Six LDS Writers and A Frog

Thursday, February 11, 2010

Peanut Butter and Mayo Sandwiches

by Julie Coulter Bellon

Have you ever tried to mash two foods together that normally wouldn’t be mashed, or watched someone eat two mashed together things and winced? For instance, if you google odd mashed together food choices you come up with things like this: peanut butter and mayo sandwiches, popcorn and mustard, pancakes and ketchup, Fritos dipped in caramel sauce and chocolate cake with pinto beans. My own brother used to put mustard on ice cubes and eat that when we were young. Surprisingly, none of the above mentioned food combinations makes me run to the fridge excited about trying something new. At all.

What did make me excited was the thought of a twist in my book. The idea came to me in a flash and it seemed right for my main female character, so I started writing it. It really fleshed out her character and gave her a lot of direction, both things of which she had been lacking. It also gave me a great platform for my book, since it was somewhat of a timely issue.

The problem came because her backstory and “direction,” didn’t exactly jive with the rest of the story or character direction. I spent almost two weeks trying to decide how I could best integrate her story with the rest of the book, which frustrated me. I wrote, rewrote, and rewrote again, but nothing seemed to be working. Everything I came up with sounded forced no matter how I tried to mash it together. But in my heart I really wanted it to work because it was so timely and I was proud of myself for thinking of it.

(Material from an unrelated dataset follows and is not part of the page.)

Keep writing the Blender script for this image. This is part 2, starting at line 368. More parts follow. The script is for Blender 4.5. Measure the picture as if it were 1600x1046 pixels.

After another week of banging my head trying to get this story to work in with the rest of the book, it finally hit me. It wasn’t working because my job is to tell a continuous, compelling story and I was essentially trying to mash two potentially great stories together that, in this instance, didn’t belong. My story was the peanut butter and the character’s story was the mayo. Or the story was the pancakes and the character’s story was the ketchup, if you get my drift. It was sort of an epiphany for me because I realized that I was going to have to scrap my character’s story for now for the good of this book. (But I consoled myself that I could make it a book of its own someday). I also realized that I had my work cut out for me with the main story. My character didn’t have direction because I hadn’t gotten into her head with the story that was already there and I was taking the lazy way out in inventing a story for her that she would fit into. So, I’m starting from square one with this character and really getting down to the nitty gritty with her and her part in my story---which I should have done from the beginning.

You might think that having to start over with this character would be discouraging, but I’m actually excited about it. (Well, okay, I had a hard time letting it go at first, but now I’m excited.) For one, I know myself better when it comes to writing her, I know her better from thinking about her so often over the last three weeks, and I think I have a better grasp on where she’s at emotionally, physically, and spiritually. It’s actually nice for me not to be thinking about how she’s going to fit, but thinking about where she already fits and digging deeper into the possibilities. It’s like separating the two “foods”, and knowing it’s for the best. At least it is for my writing appetite.

Although I think that now I’ve written this blog, I’m going to give her a characteristic that she likes odd food choices mashed together. That sounds appropriate, don’t you think?


At 2/11/2010 6:55 PM, Blogger Daron D. Fraley said...

This was both helpful and timely for something I am working on right now. Thanks Julie!

At 2/11/2010 7:09 PM, Blogger Jon Spell said...

In my first apartment away from home, I had this odd mix of roommates - one from NY, one from Morocco, one from Columbia.

Two of my favorite things to eat were tuna fish sandwiches and a bowl of corn (whole kernel). Well, Roberto noticed that I liked to use the sandwich press to heat up my sandwiches, so he suggested I add the corn to it and then heat it. Tuna fish and corn sandwiches were born!

Also, my uncle liked to put grape jelly on his scrambled eggs. *wince*

At 2/11/2010 7:26 PM, Blogger Julie Coulter Bellon said...

You're welcome, Daron! And Jon, I'm totally wincing with you.

At 2/11/2010 8:09 PM, Blogger L.T. Elliot said...

What a great idea, Julie!(My lil' brother loves to add mashed potatoes to his turkey sandwiches. Weird.)

At 2/11/2010 11:16 PM, Blogger Nathan said...

Try eating cornbread and drinking apple juice sometime. That packs a punch that you'd never expect.

It's funny to see how my file for backstory is starting to catch up to the manuscript size.

At 2/12/2010 9:42 PM, Blogger Karlene said...

My grandsons dip everything in ketchup--green beans, cheese, grapes. Everything.

Liked your comparison on the story. So many times I've had to tell authors they've got two stories going on (which is a different thing than having subplots) and they need to pick one and add depth.